Une coalition sur un fil : majorité étroite et tensions latentes menacent le mandat
La coalition CDU/CSU-SPD, avec une majorité étroite de 52 % des sièges, est un édifice fragile. Les frictions internes, exacerbées par le vote raté, laissent présager des négociations ardues. Un cadre éminent de la CDU/CSU a minimisé l’incident, promettant une victoire au second tour, tandis que Lars Klingbeil, leader SPD, a plaidé pour une discipline collective. Mais l’AfD, par la voix d’Alice Weidel, appelle à la dissolution du Bundestag, surfant sur l’humiliation de Merz pour exiger de nouvelles élections. Si les 14 prochains jours échouent à produire un chancelier, le président Frank-Walter Steinmeier pourrait nommer un candidat ou convoquer des élections anticipées.
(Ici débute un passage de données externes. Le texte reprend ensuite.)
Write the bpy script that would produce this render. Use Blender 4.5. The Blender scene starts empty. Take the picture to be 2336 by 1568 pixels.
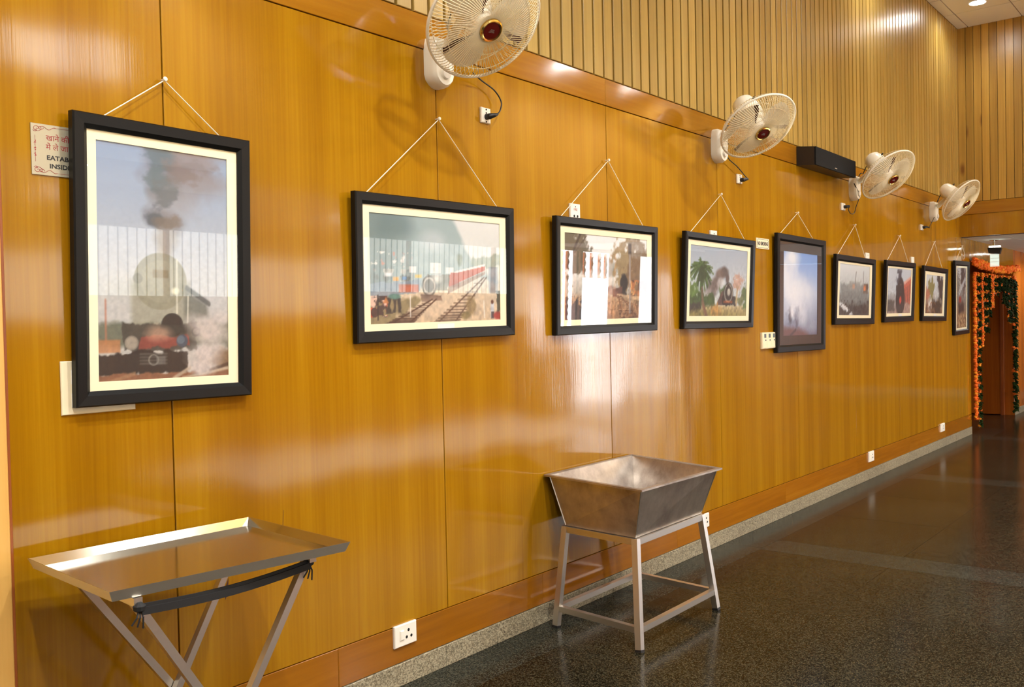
import bpy, bmesh, math, random
import numpy as np
from mathutils import Matrix, Vector
random.seed(7)
S = bpy.context.scene
COL = S.collection

# ------------------------------------------------------------------ camera, world, exposure
def make_camera():
    f, yaw, pitch, roll = 2094.35, 0.8883, -0.0207, -0.0221
    fw = Vector((math.sin(yaw)*math.cos(pitch), math.cos(yaw)*math.cos(pitch), math.sin(pitch)))
    r = Vector((math.cos(yaw), -math.sin(yaw), 0)); u = r.cross(fw)
    r2 = math.cos(roll)*r + math.sin(roll)*u; u2 = -math.sin(roll)*r + math.cos(roll)*u
    cam = bpy.data.cameras.new('camera'); o = bpy.data.objects.new('camera', cam); COL.objects.link(o)
    o.matrix_world = Matrix(((r2.x, u2.x, -fw.x, -1.5118), (r2.y, u2.y, -fw.y, -2.5697), (r2.z, u2.z, -fw.z, 1.3828), (0, 0, 0, 1)))
    cam.sensor_width = 36; cam.lens = 36*f/2336; cam.clip_start = .02; cam.clip_end = 100
    S.camera = o
make_camera()
wd = bpy.data.worlds.new('world'); S.world = wd; wd.use_nodes = True
wd.node_tree.nodes['Background'].inputs[0].default_value = (.75, .85, 1, 1)
wd.node_tree.nodes['Background'].inputs[1].default_value = .6
S.view_settings.view_transform = 'Standard'; S.view_settings.look = 'None'
S.view_settings.gamma = 1; S.view_settings.use_curve_mapping = False
S.view_settings.exposure = 1.75
S.cycles.use_denoising = True
S.cycles.max_bounces = 10; S.cycles.diffuse_bounces = 5; S.cycles.glossy_bounces = 5; S.cycles.transparent_max_bounces = 24
S.cycles.sample_clamp_indirect = 6
S.cycles.caustics_reflective = False; S.cycles.caustics_refractive = False
WINDOW, DOORLIGHT, PANEL_GLOW, DOWNLIGHT, LAMP_W = 1.55, 6.5, 3.0, 30.0, 24.0

# ------------------------------------------------------------------ mesh builder and tagging
class MB:
    def __init__(s): s.v = []; s.f = []; s.m = []; s.mi = 0
    def add(s, vs, fs):
        b = len(s.v); s.v += [tuple(v) for v in vs]
        for f in fs: s.f.append([b+i for i in f]); s.m.append(s.mi)
        return s
    def box(s, a, b, bev=0):
        x0, y0, z0 = [min(p, q) for p, q in zip(a, b)]; x1, y1, z1 = [max(p, q) for p, q in zip(a, b)]
        if bev <= 0:
            return s.add([(x0,y0,z0),(x1,y0,z0),(x1,y1,z0),(x0,y1,z0),(x0,y0,z1),(x1,y0,z1),(x1,y1,z1),(x0,y1,z1)],
                         [(3,2,1,0),(4,5,6,7),(0,1,5,4),(1,2,6,5),(2,3,7,6),(3,0,4,7)])
        # bevelled towards -y (the face that looks into the room)
        e = bev
        vs = [(x0,y1,z0),(x1,y1,z0),(x1,y1,z1),(x0,y1,z1),(x0,y0+e,z0),(x1,y0+e,z0),(x1,y0+e,z1),(x0,y0+e,z1),
              (x0+e,y0,z0+e),(x1-e,y0,z0+e),(x1-e,y0,z1-e),(x0+e,y0,z1-e)]
        return s.add(vs, [(0,3,2,1),(0,1,5,4),(1,2,6,5),(2,3,7,6),(3,0,4,7),(4,5,9,8),(5,6,10,9),(6,7,11,10),(7,4,8,11),(8,9,10,11)])
    def hexa(s, lo, hi):   # two quads of four points, same winding
        return s.add(list(lo)+list(hi), [(3,2,1,0),(4,5,6,7),(0,1,5,4),(1,2,6,5),(2,3,7,6),(3,0,4,7)])
    def tube(s, pts, r, n=8, cap=True, closed=False, up=None):
        pts = [Vector(p) for p in pts]; N = len(pts); base = len(s.v)
        rr = r if isinstance(r, (list, tuple)) else [r]*N
        ref = None
        for i, p in enumerate(pts):
            if closed: t = pts[(i+1) % N]-pts[i-1]
            else: t = pts[min(i+1, N-1)]-pts[max(i-1, 0)]
            t.normalize()
            if ref is None:
                ref = Vector(up) if up else (Vector((0,0,1)) if abs(t.z) < .9 else Vector((1,0,0)))
            a = t.cross(ref); a.normalize(); b = a.cross(t); ref = b
            for k in range(n):
                w = 2*math.pi*(k+.5)/n
                s.v.append(tuple(p+a*math.cos(w)*rr[i]+b*math.sin(w)*rr[i]))
        for i in range(N if closed else N-1):
            j = (i+1) % N
            for k in range(n):
                l = (k+1) % n
                s.f.append([base+i*n+k, base+i*n+l, base+j*n+l, base+j*n+k]); s.m.append(s.mi)
        if cap and not closed:
            s.f.append([base+k for k in range(n)][::-1]); s.m.append(s.mi)
            s.f.append([base+(N-1)*n+k for k in range(n)]); s.m.append(s.mi)
        return s
    def lathe(s, prof, n=24, M=None, cap=True):   # prof: (radius, z) around local z
        M = M or Matrix(); base = len(s.v)
        for r, z in prof:
            for k in range(n):
                w = 2*math.pi*k/n; s.v.append(tuple(M @ Vector((r*math.cos(w), r*math.sin(w), z))))
        for i in range(len(prof)-1):
            for k in range(n):
                l = (k+1) % n
                s.f.append([base+i*n+k, base+i*n+l, base+(i+1)*n+l, base+(i+1)*n+k]); s.m.append(s.mi)
        if cap:
            s.f.append([base+k for k in range(n)][::-1]); s.m.append(s.mi)
            s.f.append([base+(len(prof)-1)*n+k for k in range(n)]); s.m.append(s.mi)
        return s
    def mesh(s, name, mats, smooth=False):
        me = bpy.data.meshes.new(name); me.from_pydata(s.v, [], s.f)
        for m in (mats if isinstance(mats, (list, tuple)) else [mats]): me.materials.append(m)
        me.polygons.foreach_set('material_index', s.m)
        bm = bmesh.new(); bm.from_mesh(me); bmesh.ops.recalc_face_normals(bm, faces=bm.faces); bm.to_mesh(me); bm.free()
        if smooth:
            me.polygons.foreach_set('use_smooth', [True]*len(me.polygons))
            me.set_sharp_from_angle(angle=math.radians(35))
        me.update(); return me
    def build(s, name, mats, parent=None, smooth=False):
        return link(name, s.mesh(name, mats, smooth), parent)
def link(name, me, parent=None):
    o = bpy.data.objects.new(name, me); COL.objects.link(o)
    if parent: o.parent = parent
    return o
def tag(o, label=None, cat=None, group=None, kind=None):
    if label: o['label'] = label
    if cat: o['category'] = cat
    if group: o['group'] = group
    if kind: o['kind'] = kind
    return o
def thing(name, label, cat, loc=(0,0,0), group=None, mw=None):
    o = bpy.data.objects.new(name, None); COL.objects.link(o); o.empty_display_size = .1
    if mw is not None: o.matrix_world = mw
    else: o.location = loc
    return tag(o, label, cat, group)
def struct(o, label=None): return tag(o, label, kind='structure')
def copy_tree(o, parent=None):
    c = o.copy(); COL.objects.link(c)
    if parent: c.parent = parent
    for ch in list(o.children): copy_tree(ch, c)
    return c
def text_mesh(body, size, name, mat, parent, M, align='LEFT', sx=1.0, bold=0):
    cu = bpy.data.curves.new(name, 'FONT'); cu.body = body; cu.size = size; cu.align_x = align; cu.extrude = .0002; cu.resolution_u = 3; cu.offset = bold
    t = bpy.data.objects.new(name+'_tmp', cu); COL.objects.link(t)
    bpy.context.view_layer.update()
    me = bpy.data.meshes.new_from_object(t.evaluated_get(bpy.context.evaluated_depsgraph_get()))
    bpy.data.objects.remove(t); bpy.data.curves.remove(cu)
    me.transform(M @ Matrix.Diagonal((sx, 1, 1, 1))); me.materials.clear(); me.materials.append(mat); me.name = name
    return link(name, me, parent)
def on_wall(x, y, z): return Matrix.Translation((x, y, z)) @ Matrix.Rotation(math.pi/2, 4, 'X')

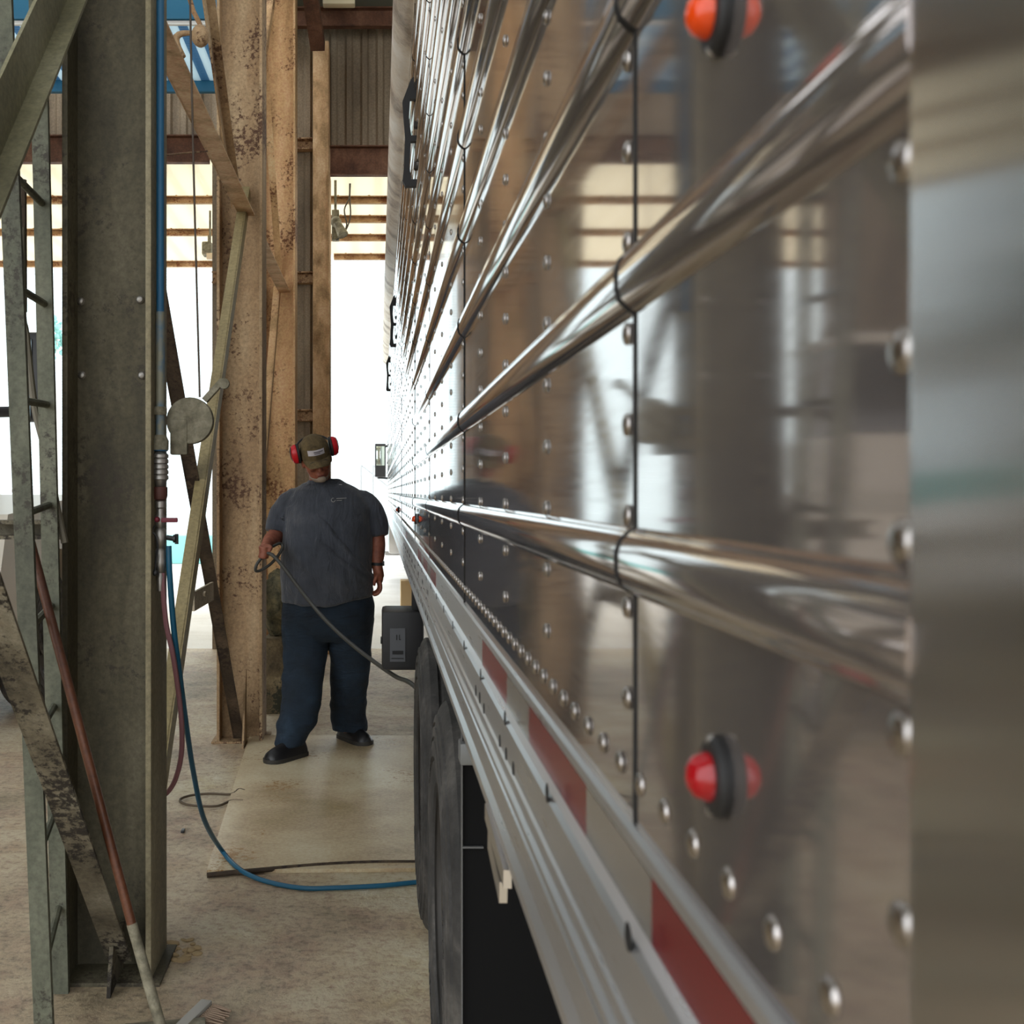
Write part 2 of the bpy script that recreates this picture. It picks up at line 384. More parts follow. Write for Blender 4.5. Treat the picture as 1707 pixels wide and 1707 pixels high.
# ------------------------------------------------------------- braces
BX = -.835
def angle(a, b_, w, m, label, cat='brace', flip=1, leg=None, name='cross_brace', t=.009, side=1):
    """L section from a to b in a YZ plane: one leg facing +X (visible), other leg pointing to +X at its lower edge"""
    a, b_ = Vector(a), Vector(b_); d = (b_-a).normalized(); X = Vector((1, 0, 0)); u = d.cross(X).normalized()
    if u.z < 0: u = -u
    leg = leg or w; mb = MB()
    mb.bar(a, b_, t, w, u)
    off = -u*(w/2-t/2)*flip+X*(leg/2)*side
    mb.bar(a+off, b_+off, leg, t, u)
    return tag(obj(name, mb, m, smooth=False), label, cat)
# bay between near column and second column
angle((BX+.045, 3.82, .06), (BX+.045, 6.97, 3.36), .085, braceM, 'smooth beige angle brace rising from near column foot to the beige column', flip=-1, leg=.05, side=-1)
angle((BX-.045, 3.7, 2.98), (BX-.045, 6.98, .03), .085, braceD, 'dark dirty angle brace falling to the foot of the beige column', flip=1, leg=.06)
angle((BX, 3.76, 3.22), (BX, 6.86, 3.24), .10, strutM, 'dust topped horizontal strut between the near and beige columns', name='horizontal_strut', flip=1, leg=.09)
angle((BX-.05, 3.8, 5.35), (BX-.05, 6.9, 2.98+.3), .085, colB, 'upper angle brace climbing left from the beige column', flip=-1, leg=.05)
# bay between second and third column
angle((BX, 7.1, .1), (BX, 9.75, 3.36), .085, colC, 'pale brace behind the man rising to the golden column', flip=-1, leg=.05, side=-1)
angle((BX-.03, 7.1, 3.1), (BX-.03, 9.7, .1), .085, colC, 'tan brace behind the man falling toward the golden column', flip=1, leg=.06)
angle((BX, 7.1, 3.24), (BX, 9.62, 3.26), .10, strutM, 'bright dusty strut between the beige and golden columns', name='horizontal_strut', leg=.09)
angle((BX, 7.12, 3.4), (BX, 9.7, 6.1), .085, colC, 'thin upper brace rising from beige column toward the roof', flip=-1, leg=.05, side=-1)
angle((BX-.03, 7.1, 6.1), (BX-.03, 9.75, 3.36), .085, colC, 'upper brace dropping from the roof to the golden column', flip=1, leg=.05)
# bay in front of the near column
angle((BX, 3.5, 3.42), (BX, .6, .3), .125, braceG, 'broad grey olive brace crossing the top left corner', flip=1, leg=.055)
angle((BX, 3.56, .10), (BX, .7, 3.1), .11, braceL, 'dust covered brace running down to the near column foot', flip=1, leg=.07)
angle((BX, .56, 3.24), (BX, 3.5, 3.24), .10, braceG, 'grey strut above the broad brace beside the near column', name='horizontal_strut', leg=.09)
# gussets
b = MB(); b.prism([(3.44, .14), (3.60, .16), (3.58, .02), (3.40, -.0+.001)], BX+.02, BX+.032, 'x')
tag(obj('gusset_plate', b, braceL), 'pointed dusty gusset plate at the near column foot', 'gusset plate')
b = MB(); b.bar(at(322, 1003, 5.0), at(354, 985, 5.3), .012, .085, (0, 0, 1)); b.lathe([(.001, 0), (.012, 0), (.012, .01), (.001, .012)], along(at(340, 990, 5.1), (1, -.3, 0)), 8)
tag(obj('gusset_plate', b, plateTan, smooth=False), 'small bolted plate where the two lower braces cross', 'gusset plate')
b = MB(); b.prism([(6.82, .45), (6.85, .45), (6.85, .0), (6.70, .0)], BX+.03, BX+.042, 'x')
tag(obj('gusset_plate', b, colB), 'upright fin plate at the foot of the beige column', 'gusset plate')

# ------------------------------------------------------------- ladder
ld = thing('ladder', 'grey green steel ladder leaning left of the near column', 'ladder', (-.93, 3.2, 0))
P1a, P1b = Vector((-.885, 3.02, 0)), Vector((-1.03, 3.02, 3.6)); P2a, P2b = Vector((-.962, 3.44, 0)), Vector((-1.06, 3.44, 4.2))
for a, b_ in ((P1a, P1b), (P2a, P2b)):
    b = MB(); b.bar(a, b_, .05, .018, (0, -1, 0)); b.bar(a+Vector((-.02, .02, 0)), b_+Vector((-.02, .02, 0)), .01, .04, (0, -1, 0)); obj('stile', b, ladderM, ld)
for k in range(12):
    z = .24+.305*k
    if z > 3.5: break
    b = MB(); b.tube([P1a.lerp(P1b, z/3.6), P2a.lerp(P2b, (z+.02)/4.2)], .011, 8); obj('rung', b, ladderM, ld)
b = MB(); b.tube([at(x, y, 3.46) for x, y in ((36, 380), (38, 520), (44, 560), (58, 680), (78, 760), (96, 850), (108, 905))], .011, 8, smooth=4)
tag(obj('conduit', b, mat('dusty conduit', (104, 98, 84), .6)), 'thin bent conduit running down behind the ladder', 'conduit')
b = MB(); b.tube([at(38, 300, 3.48), at(39, 520, 3.48)], .012, 8); tag(obj('thin_pipe', b, braceD), 'thin dark vertical pipe left of the ladder stile', 'pipe')
channel('channel_rail', -1.30, -.985, 1.37, 1.43, 3.58, braceL, 'short dusty horizontal channel joining ladder and near column', 'rail')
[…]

Sous pression immédiate : défis colossaux et attente impatiente, les premiers tests du nouveau chancelier
À peine investi, Merz doit relever des défis colossaux. La guerre en Ukraine, les tensions transatlantiques et la lutte contre l’extrémisme exigent un leadership ferme. Sa proposition d’un programme d’emprunt massif pour la défense et les infrastructures illustre son ambition, mais suscite des critiques sur l’abandon du conservatisme fiscal. En somme, dans les rues de Berlin, où les manifestations contre l’AfD ont marqué l’hiver, l’attente est palpable : les Allemands, éreintés par six mois de vide politique, veulent des résultats. Merz, avec son verbe acéré et son passé d’avocat, a désormais la barre. Sa victoire, arrachée au forceps, est un prélude à une chancellerie sous haute surveillance. Comme le dit un proverbe allemand : « Le chêne le plus fort ploie sous la tempête. » À Merz de prouver qu’il peut tenir et fédérer, face aux bourrasques d’une Allemagne en quête de renouveau.